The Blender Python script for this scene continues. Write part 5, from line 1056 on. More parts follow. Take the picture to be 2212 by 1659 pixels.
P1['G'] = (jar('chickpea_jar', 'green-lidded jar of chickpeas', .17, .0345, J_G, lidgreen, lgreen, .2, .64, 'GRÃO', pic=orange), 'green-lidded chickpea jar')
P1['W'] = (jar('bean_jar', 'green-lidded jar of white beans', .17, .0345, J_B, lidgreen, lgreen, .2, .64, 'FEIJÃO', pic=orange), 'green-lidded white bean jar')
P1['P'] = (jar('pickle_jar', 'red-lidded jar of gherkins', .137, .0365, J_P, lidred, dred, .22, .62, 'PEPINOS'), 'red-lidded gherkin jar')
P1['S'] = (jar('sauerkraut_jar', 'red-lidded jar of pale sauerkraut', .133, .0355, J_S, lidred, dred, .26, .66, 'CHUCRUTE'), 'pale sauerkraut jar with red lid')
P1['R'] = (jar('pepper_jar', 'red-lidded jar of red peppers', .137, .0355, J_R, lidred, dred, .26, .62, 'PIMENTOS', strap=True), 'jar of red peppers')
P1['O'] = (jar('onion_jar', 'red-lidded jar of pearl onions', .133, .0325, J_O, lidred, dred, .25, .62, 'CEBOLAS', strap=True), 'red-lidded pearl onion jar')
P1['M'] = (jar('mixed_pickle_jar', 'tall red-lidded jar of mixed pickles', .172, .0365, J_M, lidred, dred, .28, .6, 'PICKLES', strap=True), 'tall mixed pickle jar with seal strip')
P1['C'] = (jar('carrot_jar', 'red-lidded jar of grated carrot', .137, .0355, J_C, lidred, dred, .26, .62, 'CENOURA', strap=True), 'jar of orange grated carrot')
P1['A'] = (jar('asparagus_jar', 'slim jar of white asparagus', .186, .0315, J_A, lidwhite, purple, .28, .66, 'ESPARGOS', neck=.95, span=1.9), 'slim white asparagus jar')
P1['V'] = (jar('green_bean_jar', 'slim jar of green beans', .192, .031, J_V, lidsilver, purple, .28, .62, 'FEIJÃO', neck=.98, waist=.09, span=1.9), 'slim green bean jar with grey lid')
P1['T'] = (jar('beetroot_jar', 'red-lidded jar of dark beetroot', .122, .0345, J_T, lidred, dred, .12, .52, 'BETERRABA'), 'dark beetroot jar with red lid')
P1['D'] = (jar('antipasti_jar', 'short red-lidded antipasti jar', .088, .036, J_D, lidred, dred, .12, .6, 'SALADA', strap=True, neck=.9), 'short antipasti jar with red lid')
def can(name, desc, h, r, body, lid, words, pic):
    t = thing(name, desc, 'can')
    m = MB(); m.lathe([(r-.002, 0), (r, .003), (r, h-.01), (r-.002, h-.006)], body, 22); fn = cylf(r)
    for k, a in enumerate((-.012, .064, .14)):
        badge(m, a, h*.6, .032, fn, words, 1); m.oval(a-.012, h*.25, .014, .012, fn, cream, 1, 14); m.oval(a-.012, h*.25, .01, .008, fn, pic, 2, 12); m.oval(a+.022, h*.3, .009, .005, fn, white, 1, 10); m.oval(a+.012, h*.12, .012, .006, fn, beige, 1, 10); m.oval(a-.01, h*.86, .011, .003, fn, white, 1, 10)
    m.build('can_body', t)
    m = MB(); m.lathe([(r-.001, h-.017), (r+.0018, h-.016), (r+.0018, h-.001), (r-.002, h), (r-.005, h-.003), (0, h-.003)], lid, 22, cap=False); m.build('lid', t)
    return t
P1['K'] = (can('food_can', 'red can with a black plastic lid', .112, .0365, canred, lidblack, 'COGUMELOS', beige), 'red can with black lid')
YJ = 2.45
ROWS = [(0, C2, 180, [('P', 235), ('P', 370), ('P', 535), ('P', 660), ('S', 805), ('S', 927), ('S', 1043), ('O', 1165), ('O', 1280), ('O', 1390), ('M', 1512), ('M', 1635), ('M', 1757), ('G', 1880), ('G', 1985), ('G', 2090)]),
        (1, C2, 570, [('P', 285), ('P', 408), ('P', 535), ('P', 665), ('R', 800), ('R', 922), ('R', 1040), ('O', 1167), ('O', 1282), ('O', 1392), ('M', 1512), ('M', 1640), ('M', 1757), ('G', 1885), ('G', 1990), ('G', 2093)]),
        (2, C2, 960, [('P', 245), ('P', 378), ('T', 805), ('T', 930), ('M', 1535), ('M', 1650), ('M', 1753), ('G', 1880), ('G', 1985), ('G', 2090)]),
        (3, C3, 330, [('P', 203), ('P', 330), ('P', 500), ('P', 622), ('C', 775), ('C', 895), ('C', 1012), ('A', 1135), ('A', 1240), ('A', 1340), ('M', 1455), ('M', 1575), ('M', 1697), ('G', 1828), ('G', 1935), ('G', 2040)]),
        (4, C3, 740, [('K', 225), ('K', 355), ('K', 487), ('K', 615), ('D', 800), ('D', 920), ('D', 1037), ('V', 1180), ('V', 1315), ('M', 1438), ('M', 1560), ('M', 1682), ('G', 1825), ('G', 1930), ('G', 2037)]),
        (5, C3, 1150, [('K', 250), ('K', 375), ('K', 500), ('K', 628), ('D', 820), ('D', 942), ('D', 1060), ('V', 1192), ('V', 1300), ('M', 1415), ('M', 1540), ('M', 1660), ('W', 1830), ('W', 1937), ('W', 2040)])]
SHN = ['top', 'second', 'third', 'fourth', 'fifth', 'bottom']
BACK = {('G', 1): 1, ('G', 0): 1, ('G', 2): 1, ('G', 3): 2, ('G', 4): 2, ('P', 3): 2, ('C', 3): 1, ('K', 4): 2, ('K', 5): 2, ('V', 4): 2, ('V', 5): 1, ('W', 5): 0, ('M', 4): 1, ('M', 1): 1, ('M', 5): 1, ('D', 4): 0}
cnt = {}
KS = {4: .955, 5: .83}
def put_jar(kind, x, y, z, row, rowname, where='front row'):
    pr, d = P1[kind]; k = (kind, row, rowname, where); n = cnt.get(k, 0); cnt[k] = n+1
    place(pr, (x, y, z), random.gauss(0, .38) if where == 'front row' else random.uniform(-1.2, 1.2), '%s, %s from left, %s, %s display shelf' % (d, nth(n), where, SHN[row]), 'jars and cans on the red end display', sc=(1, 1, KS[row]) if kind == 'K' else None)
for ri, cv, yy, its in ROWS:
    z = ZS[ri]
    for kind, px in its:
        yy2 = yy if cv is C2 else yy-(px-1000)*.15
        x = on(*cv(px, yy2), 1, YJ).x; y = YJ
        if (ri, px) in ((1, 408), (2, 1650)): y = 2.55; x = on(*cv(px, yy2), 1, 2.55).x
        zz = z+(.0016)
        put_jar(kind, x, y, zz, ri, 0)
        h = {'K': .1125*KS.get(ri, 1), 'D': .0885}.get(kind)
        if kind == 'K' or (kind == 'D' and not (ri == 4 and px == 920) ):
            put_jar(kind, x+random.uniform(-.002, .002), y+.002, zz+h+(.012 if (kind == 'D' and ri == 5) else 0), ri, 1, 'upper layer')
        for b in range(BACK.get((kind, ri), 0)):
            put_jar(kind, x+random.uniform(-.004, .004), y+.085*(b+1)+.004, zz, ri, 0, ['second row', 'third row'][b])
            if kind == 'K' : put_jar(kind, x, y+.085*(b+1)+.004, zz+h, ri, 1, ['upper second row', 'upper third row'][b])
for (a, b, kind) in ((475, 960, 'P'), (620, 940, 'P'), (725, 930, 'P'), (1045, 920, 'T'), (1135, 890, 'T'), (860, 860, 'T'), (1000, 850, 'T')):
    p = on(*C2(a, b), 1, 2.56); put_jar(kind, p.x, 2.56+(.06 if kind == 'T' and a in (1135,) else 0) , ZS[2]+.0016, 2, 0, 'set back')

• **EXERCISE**
Take the data above and return it exactly.

• **PROBLEM SOLUTION**
The Blender Python script for this scene continues. Write part 5, from line 1056 on. More parts follow. Take the picture to be 2212 by 1659 pixels.
P1['G'] = (jar('chickpea_jar', 'green-lidded jar of chickpeas', .17, .0345, J_G, lidgreen, lgreen, .2, .64, 'GRÃO', pic=orange), 'green-lidded chickpea jar')
P1['W'] = (jar('bean_jar', 'green-lidded jar of white beans', .17, .0345, J_B, lidgreen, lgreen, .2, .64, 'FEIJÃO', pic=orange), 'green-lidded white bean jar')
P1['P'] = (jar('pickle_jar', 'red-lidded jar of gherkins', .137, .0365, J_P, lidred, dred, .22, .62, 'PEPINOS'), 'red-lidded gherkin jar')
P1['S'] = (jar('sauerkraut_jar', 'red-lidded jar of pale sauerkraut', .133, .0355, J_S, lidred, dred, .26, .66, 'CHUCRUTE'), 'pale sauerkraut jar with red lid')
P1['R'] = (jar('pepper_jar', 'red-lidded jar of red peppers', .137, .0355, J_R, lidred, dred, .26, .62, 'PIMENTOS', strap=True), 'jar of red peppers')
P1['O'] = (jar('onion_jar', 'red-lidded jar of pearl onions', .133, .0325, J_O, lidred, dred, .25, .62, 'CEBOLAS', strap=True), 'red-lidded pearl onion jar')
P1['M'] = (jar('mixed_pickle_jar', 'tall red-lidded jar of mixed pickles', .172, .0365, J_M, lidred, dred, .28, .6, 'PICKLES', strap=True), 'tall mixed pickle jar with seal strip')
P1['C'] = (jar('carrot_jar', 'red-lidded jar of grated carrot', .137, .0355, J_C, lidred, dred, .26, .62, 'CENOURA', strap=True), 'jar of orange grated carrot')
P1['A'] = (jar('asparagus_jar', 'slim jar of white asparagus', .186, .0315, J_A, lidwhite, purple, .28, .66, 'ESPARGOS', neck=.95, span=1.9), 'slim white asparagus jar')
P1['V'] = (jar('green_bean_jar', 'slim jar of green beans', .192, .031, J_V, lidsilver, purple, .28, .62, 'FEIJÃO', neck=.98, waist=.09, span=1.9), 'slim green bean jar with grey lid')
P1['T'] = (jar('beetroot_jar', 'red-lidded jar of dark beetroot', .122, .0345, J_T, lidred, dred, .12, .52, 'BETERRABA'), 'dark beetroot jar with red lid')
P1['D'] = (jar('antipasti_jar', 'short red-lidded antipasti jar', .088, .036, J_D, lidred, dred, .12, .6, 'SALADA', strap=True, neck=.9), 'short antipasti jar with red lid')
def can(name, desc, h, r, body, lid, words, pic):
    t = thing(name, desc, 'can')
    m = MB(); m.lathe([(r-.002, 0), (r, .003), (r, h-.01), (r-.002, h-.006)], body, 22); fn = cylf(r)
    for k, a in enumerate((-.012, .064, .14)):
        badge(m, a, h*.6, .032, fn, words, 1); m.oval(a-.012, h*.25, .014, .012, fn, cream, 1, 14); m.oval(a-.012, h*.25, .01, .008, fn, pic, 2, 12); m.oval(a+.022, h*.3, .009, .005, fn, white, 1, 10); m.oval(a+.012, h*.12, .012, .006, fn, beige, 1, 10); m.oval(a-.01, h*.86, .011, .003, fn, white, 1, 10)
    m.build('can_body', t)
    m = MB(); m.lathe([(r-.001, h-.017), (r+.0018, h-.016), (r+.0018, h-.001), (r-.002, h), (r-.005, h-.003), (0, h-.003)], lid, 22, cap=False); m.build('lid', t)
    return t
P1['K'] = (can('food_can', 'red can with a black plastic lid', .112, .0365, canred, lidblack, 'COGUMELOS', beige), 'red can with black lid')
YJ = 2.45
ROWS = [(0, C2, 180, [('P', 235), ('P', 370), ('P', 535), ('P', 660), ('S', 805), ('S', 927), ('S', 1043), ('O', 1165), ('O', 1280), ('O', 1390), ('M', 1512), ('M', 1635), ('M', 1757), ('G', 1880), ('G', 1985), ('G', 2090)]),
        (1, C2, 570, [('P', 285), ('P', 408), ('P', 535), ('P', 665), ('R', 800), ('R', 922), ('R', 1040), ('O', 1167), ('O', 1282), ('O', 1392), ('M', 1512), ('M', 1640), ('M', 1757), ('G', 1885), ('G', 1990), ('G', 2093)]),
        (2, C2, 960, [('P', 245), ('P', 378), ('T', 805), ('T', 930), ('M', 1535), ('M', 1650), ('M', 1753), ('G', 1880), ('G', 1985), ('G', 2090)]),
        (3, C3, 330, [('P', 203), ('P', 330), ('P', 500), ('P', 622), ('C', 775), ('C', 895), ('C', 1012), ('A', 1135), ('A', 1240), ('A', 1340), ('M', 1455), ('M', 1575), ('M', 1697), ('G', 1828), ('G', 1935), ('G', 2040)]),
        (4, C3, 740, [('K', 225), ('K', 355), ('K', 487), ('K', 615), ('D', 800), ('D', 920), ('D', 1037), ('V', 1180), ('V', 1315), ('M', 1438), ('M', 1560), ('M', 1682), ('G', 1825), ('G', 1930), ('G', 2037)]),
        (5, C3, 1150, [('K', 250), ('K', 375), ('K', 500), ('K', 628), ('D', 820), ('D', 942), ('D', 1060), ('V', 1192), ('V', 1300), ('M', 1415), ('M', 1540), ('M', 1660), ('W', 1830), ('W', 1937), ('W', 2040)])]
SHN = ['top', 'second', 'third', 'fourth', 'fifth', 'bottom']
BACK = {('G', 1): 1, ('G', 0): 1, ('G', 2): 1, ('G', 3): 2, ('G', 4): 2, ('P', 3): 2, ('C', 3): 1, ('K', 4): 2, ('K', 5): 2, ('V', 4): 2, ('V', 5): 1, ('W', 5): 0, ('M', 4): 1, ('M', 1): 1, ('M', 5): 1, ('D', 4): 0}
cnt = {}
KS = {4: .955, 5: .83}
def put_jar(kind, x, y, z, row, rowname, where='front row'):
    pr, d = P1[kind]; k = (kind, row, rowname, where); n = cnt.get(k, 0); cnt[k] = n+1
    place(pr, (x, y, z), random.gauss(0, .38) if where == 'front row' else random.uniform(-1.2, 1.2), '%s, %s from left, %s, %s display shelf' % (d, nth(n), where, SHN[row]), 'jars and cans on the red end display', sc=(1, 1, KS[row]) if kind == 'K' else None)
for ri, cv, yy, its in ROWS:
    z = ZS[ri]
    for kind, px in its:
        yy2 = yy if cv is C2 else yy-(px-1000)*.15
        x = on(*cv(px, yy2), 1, YJ).x; y = YJ
        if (ri, px) in ((1, 408), (2, 1650)): y = 2.55; x = on(*cv(px, yy2), 1, 2.55).x
        zz = z+(.0016)
        put_jar(kind, x, y, zz, ri, 0)
        h = {'K': .1125*KS.get(ri, 1), 'D': .0885}.get(kind)
        if kind == 'K' or (kind == 'D' and not (ri == 4 and px == 920) ):
            put_jar(kind, x+random.uniform(-.002, .002), y+.002, zz+h+(.012 if (kind == 'D' and ri == 5) else 0), ri, 1, 'upper layer')
        for b in range(BACK.get((kind, ri), 0)):
            put_jar(kind, x+random.uniform(-.004, .004), y+.085*(b+1)+.004, zz, ri, 0, ['second row', 'third row'][b])
            if kind == 'K' : put_jar(kind, x, y+.085*(b+1)+.004, zz+h, ri, 1, ['upper second row', 'upper third row'][b])
for (a, b, kind) in ((475, 960, 'P'), (620, 940, 'P'), (725, 930, 'P'), (1045, 920, 'T'), (1135, 890, 'T'), (860, 860, 'T'), (1000, 850, 'T')):
    p = on(*C2(a, b), 1, 2.56); put_jar(kind, p.x, 2.56+(.06 if kind == 'T' and a in (1135,) else 0) , ZS[2]+.0016, 2, 0, 'set back')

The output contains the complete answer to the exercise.